Louça acumulada na pia - Eduardo Knapp/Folhapress

Não é sangue. É a tinta vermelha que a minha filha usou para desenhar, mas algo sem nome dentro da parte sem nome do meu pensamento pensa: "Vai começar a carnificina". É sangue. A tampinha da Pritt ali, solitária. Ao lado dela, a cola seca, pois passou a noite destampada. Assassinaram a cola.

Coisas maiores com coisas menores e uma planta e uma vela e um vaso. Olha, ficou bonito mesmo, hein? Já posso ser amada em minha casa de adulto? Já tem a mãozinha dela carimbando a parede. Já tem mais brinquedo no chão do corredor do que você tem de vida ganha no videogame da sua lombar.
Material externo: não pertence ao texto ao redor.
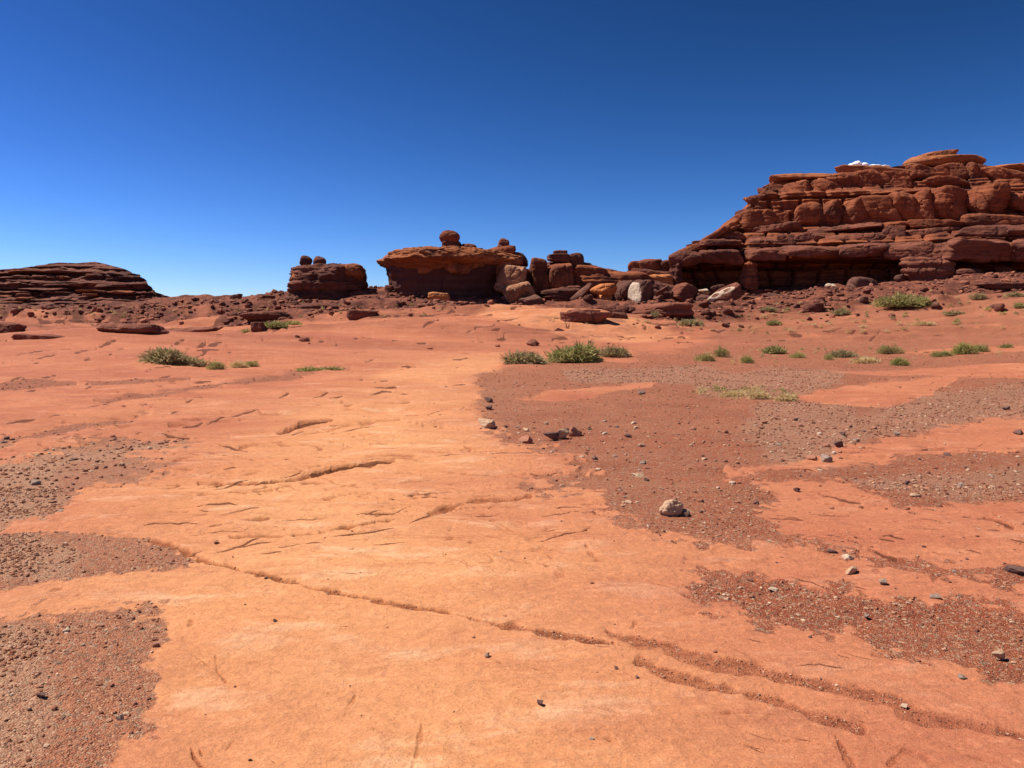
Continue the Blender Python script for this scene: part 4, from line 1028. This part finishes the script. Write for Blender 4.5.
# ------------------------------------------------------------------ loose stones one can point to
ST = [
    (487, 429, 17, 's_tan', .62, 'tan stone with a bright top, alone at the edge of the bare rock'), (525, 444, 18, 's_red', .55, 'reddish wedge stone, left end of the row of stones on the dirt edge'),
    (551, 442, 14, 's_dark', .75, 'dark angular stone touching its neighbour in the middle of the row'), (561, 440, 15, 's_tan', .8, 'taller brown stone in the middle of the row of stones'),
    (575, 437, 17, 's_red', .7, 'brown lit stone, right end of the row of stones on the dirt edge'), (489, 411, 8, 's_dark', .7, 'small dark stone behind the tan stone with a bright top'),
    (489, 404, 8, 's_dark', .8, 'farther small dark stone behind the tan stone with a bright top'), (594, 461, 9, 's_dark', .5, 'dark flat stone on the gravel right of the row of stones'),
    (686, 518, 9, 's_dark', .6, 'small dark stone against the right side of the largest pale tan rock'),
    (638, 478, 13, 's_tan', .4, 'flat pinkish stone between the row of stones and the largest pale rock'), (647, 482, 6, 's_dark', .6, 'dark stone beside the flat pinkish stone'),
    (628, 438, 7, 's_dark', .6, 'dark pebble on the red dirt right of the row of stones'), (642, 448, 8, 's_tan', .5, 'pale oval pebble on the red dirt'), (642, 397, 8, 's_grey', .6, 'grey stone on the far red dirt below the big green shrub'),
    (998, 661, 13, 's_tan', .85, 'round smooth tan cobble at the right edge in the foreground'), (851, 574, 15, 's_tan', .55, 'flat tan cobble on bare rock near the pale stones at right'),
    (848, 560, 13, 's_pale', .5, 'pale chunky stone above the flat tan cobble'), (883, 586, 9, 's_grey', .75, 'grey pebble right of the flat tan cobble'), (773, 592, 11, 's_pale', .35, 'flat white chip on the red gravel patch'),
    (936, 600, 10, 's_grey', .6, 'grey stone at the top edge of the lower gravel patch'), (866, 620, 8, 's_grey', .7, 'grey pebble inside the lower red gravel patch'), (1016, 574, 22, 's_dark', .45, 'dark grey flat stone at the right edge'),
    (962, 680, 8, 's_grey', .6, 'grey pebble on bare rock below the round tan cobble'), (904, 709, 8, 's_pale', .6, 'pale pebble beside the sandy crack at lower right'), (35, 486, 11, 's_grey', .55, 'grey stone in the left gravel patch'),
    (487, 658, 7, 's_pale', .8, 'lone pale pebble on the bare rock in the foreground centre'), (540, 707, 8, 's_dark', .7, 'lone dark pebble on the bare rock in the foreground centre'), (616, 670, 5, 's_dark', .6, 'tiny dark pebble right of the foreground crack'),
    (592, 740, 6, 's_pale', .5, 'pale pebble near the bottom edge of the photo'), (838, 448, 10, 's_dark', .8, 'dark grey stone standing on the bare strip at right'), (826, 463, 12, 's_grey', .7, 'grey stone in the little heap on the right gravel'),
    (812, 461, 11, 's_red', .65, 'reddish stone in the little heap on the right gravel'), (843, 437, 8, 's_dark', .6, 'dark stone above the bare strip at right'), (897, 437, 7, 's_grey', .8, 'grey pebble on the far right gravel'),
    (1018, 436, 11, 's_dark', .5, 'dark stone at the far right edge on the gravel'), (797, 493, 7, 's_dark', .8, 'dark pebble on the broad bare slab at right'), (733, 485, 8, 's_pale', .5, 'pale pebble left of the broad bare slab'),
    (832, 554, 10, 's_dark', .5, 'dark red stone left of the pale chunky stone'), (41, 699, 10, 's_dark', .45, 'dark flat stone in the lower left gravel'), (120, 721, 7, 's_pale', .85, 'pale pebble at the edge of the lower left gravel'),
    (275, 623, 4, 's_dark', .8, 'single dark pebble on the bare rock at left'), (1006, 411, 7, 's_dark', .7, 'dark pebble on the grey gravel near the right edge'), (960, 488, 9, 's_grey', .6, 'grey stone on the gravel tongue above the broad bare slab'),
    (915, 498, 10, 's_tan', .45, 'flat tan stone on the gravel tongue above the broad bare slab'), (908, 486, 7, 's_dark', .7, 'dark stone on the gravel tongue above the broad bare slab'), (947, 457, 8, 's_dark', .5, 'dark stone at the far edge of the bare strip'),
    (756, 505, 6, 's_dark', .6, 'dark stone on the left edge of the broad bare slab'), (216, 545, 6, 's_red', .6, 'reddish pebble on the bare rock above the long crack'), (66, 633, 8, 's_pale', .6, 'pale stone at the top of the lower left gravel'),
]
for i, (u, v, wd, kd, hh, lab) in enumerate(ST):
    X, Y, Z = on_ground(u, v - 1)
    drop('stone', kd, 6 + i % 6, X, Y, wd, lab, 'stone', None, 0.05, hh / 0.75, rz=None)

Yr = on_ground(674, 515)[1]
tag(rock('lumpy_rock', 659, 683, 499, 517, Yr, 's_tan', seed=1201, depth=0.8, n=40, p=7, box=False, cham=18, cut=(.7, 1.08), noise=0.24), 'largest pale tan lumpy rock in the gravel right of centre', 'stone')
tag(rock('lumpy_rock', 680, 691, 509, 518.5, Yr, 's_grey', seed=1207, depth=0.8, n=28, p=7, box=False, cham=14, cut=(.7, 1.08), noise=0.2), 'small lumpy stone leaning on the right side of the largest pale rock', 'stone')

def pick(mask, n, r, umin=-20, umax=1044, vmin=335, vmax=800):
    """random ground points weighted by a mask, even over the picture's ground area"""
    res = []
    ok = (U_ > umin) & (U_ < umax) & (V_ > vmin) & (V_ < vmax)
    wgt = (mask * ok).ravel()
    wgt = wgt * np.repeat(np.gradient(yr)[:, None] * yr[:, None] ** 0, NC, 1).ravel() * (np.repeat(np.gradient(tc)[None], NR, 0).ravel())
    c = np.cumsum(wgt); c /= c[-1]
    idx = np.searchsorted(c, r.random(n))
    i, j = idx // NC, idx % NC
    Y = yr[i] + r.uniform(-.55, .55, n) * np.gradient(yr)[i]; X = (tc[j] + r.uniform(-.0006, .0006, n)) * Y
    return X, Y
# stones one could count, right-hand and left-hand gravel
r2 = np.random.default_rng(77)
for (msk, n, ur, lab, grp) in [(gravel * (V_ > 420), 130, (500, 1030), 'small loose stone lying on the red gravel right of the bare rock', 'loose stones on the right gravel'),
                               (gravel * (V_ > 430), 70, (-10, 240), 'small loose stone lying in the gravel patches at left', 'loose stones on the left gravel'),
                               ((1 - gravel) * (V_ > 520), 45, (200, 1000), 'tiny dark pebble scattered on the bare orange rock', 'pebbles on the bare rock')]:
    X, Y = pick(msk * np.clip(Y_ / 4, .6, 4) ** 1.5, n, r2, ur[0], ur[1])
    for x, y in zip(X, Y):
        kd = ['s_red', 's_red', 's_dark', 's_grey', 's_tan', 's_pale'][int(r2.integers(6))] if 'tiny' not in lab else ['s_dark', 's_red'][int(r2.integers(2))]
        wd = (2.5 + 4.5 * r2.random() ** 2) * (1.0 if 'tiny' not in lab else 0.7)
        drop('stone', kd, int(r2.integers(6)), float(x), float(y), wd, lab, 'stone', grp, 0.1, r2.uniform(.6, 1.1))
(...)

Essa crônica é pra você, que poderia passar 28 horas enfileirando objetos numa estante e só quando já estivesse todo esse tempo sem beber água, sem comer, sem urinar, sem deitar, sentiria que é melhor parar pra não morrer de hipoglicemia ou artrite existencial. Essa crônica é pra você, que tem uma lista infinita de livros pra ler e acredita que vai ler todos e ao final deles será alguém e será aceito e será amado. Só neste final de semana 56 livros, porque é assim que foi organizado na sua luta pela não castração. E entregar tudo no prazo. E se exercitar e comer bem e performar sexualmente e ter 78 projetos de sucesso e colocar fios de não sei o que pra levantar a pelanca da cara de buldogue. Não vai rolar.